È quanto avvenuto in modo clamoroso nel 1997 con le politiche di risanamento adottate dal Fondo monetario internazionale nella crisi delle “tigri asiatiche”, Corea del Sud, Indonesia e Thailandia.

“Allora -scriveva Stiglitz- nessuna critica venne ascoltata. Il Fondo monetario insistette nel chiedere riduzioni della spesa governativa: i sussidi stanziati per i bisogni fondamentali come il cibo e il carburante vennero cancellati proprio quando le politiche restrittive li rendevano più necessari.
Nel gennaio del 1998 le cose andavano malissimo: la produzione dei Paesi asiatici coinvolti dalla crisi si era ridotta del 16 per cento o più, la metà delle imprese indonesiane erano prossime alla bancarotta. A causa dei bassi tassi di cambio il Paese non riusciva a beneficiare dell'aumento delle esportazioni. La disoccupazione dilagò arrivando a crescere del 900 per cento in Paesi in cui non esisteva alcuna rete di protezione sociale. Quindi, fra la primavera e l'estate del 1998 la crisi si estese oltre i confini dell'Asia orientale fino al Paese più esplosivo di tutti: la Russia”.
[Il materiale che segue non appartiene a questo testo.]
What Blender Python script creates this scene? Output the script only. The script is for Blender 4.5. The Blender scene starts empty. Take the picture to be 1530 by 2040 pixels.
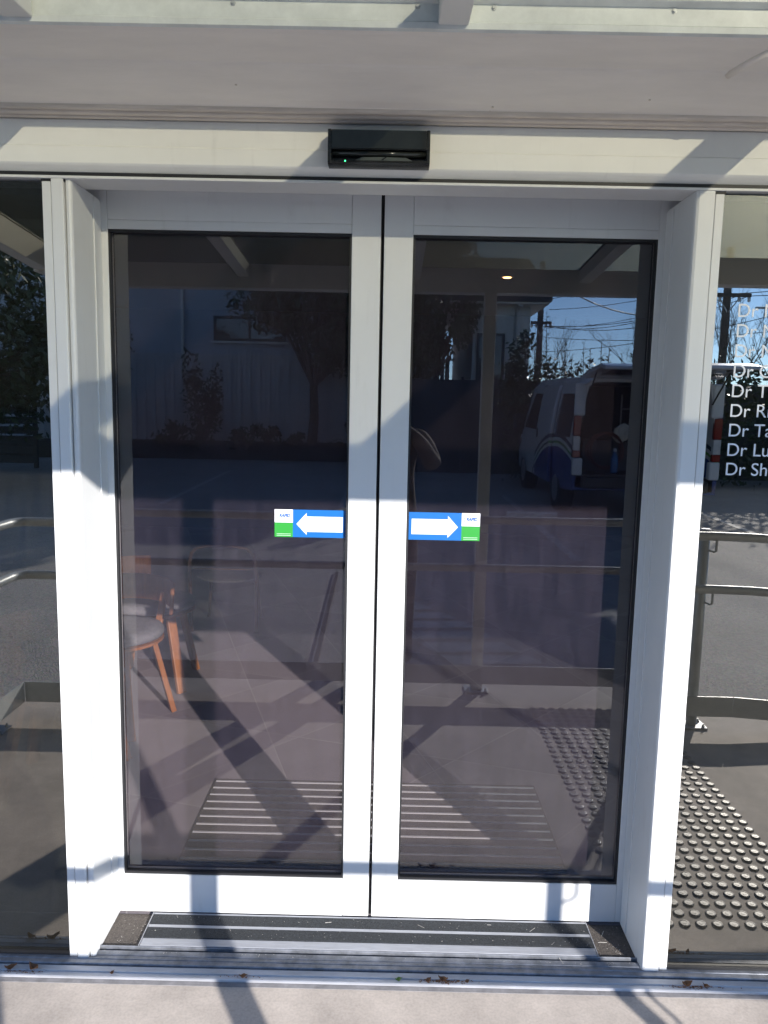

“Oggi -concludeva Stiglitz- l'Asia versa in condizioni un po' migliori, anche se soffre ancora. La Thailandia non è ancora riuscita a ripagare il 40 per cento dei suoi debiti, l'Indonesia si trova in una situazione di profonda recessione. Anche in Corea, il Paese che si è ripreso più velocemente, i tassi di disoccupazione restano molto più elevati di prima della crisi” (“AltrEconomia” numero 8, agosto 2000).

Durissimo il giudizio: “Il Fondo monetario ama procedere senza chiedere niente a nessuno. In teoria dovrebbe supportare le istituzioni democratiche delle nazioni che assiste, in pratica con le sue prescrizioni ne mina la stabilità… Nel caso della crisi asiatica, il che è ancora più preoccupante, anche le critiche interne vennero messe a tacere… Il potere che si è concentrato nelle mani delle persone incaricate di diffondere il vangelo dell'economia negli angoli più remoti del globo dopo la fine della guerra fredda è enorme”.
Sono conclusioni come questa -e le azioni che ne conseguono- che, in occasione del Nobel, hanno fatto titolare al “Corriere”: “Premiato Stiglitz, il clintoniano che piace ai no-global”.

Ma non è ovviamente per queste simpatie che Stiglitz riceverà un premio di dieci milioni di corone (qualcosa di più di due miliardi di lire) da dividere con gli altri due economisti. Il Nobel, dice la citazione dell'Accademia, è stato loro assegnato per gli studi condotti sulle “asimmetrie informative”, cioè su quel che accade in un mercato quando alcuni sanno più cose degli altri, il che, a ben vedere, accade molto spesso.
Tutto questo produce alcuni risultati paradossali di inefficienza del mercato. Come nel caso di venditori d'auto usate: il proprietario conosce meglio di chi compera le condizioni dell'auto che sta vendendo, magari in ottime condizioni. Ma la paura di essere fregato rende disponibile il compratore a pagare solo un prezzo medio. Così il prezzo medio terrà lontano dal mercato chi ha un'ottima auto usata da vendere (troppo basso il prezzo offerto) mentre attirerà tutti i proprietari di catorci (per i quali il prezzo medio è una sopravvalutazione).
Alla fine sul mercato dell'usato ci saranno solo catorci.
Alla faccia dell'efficienza del mercato.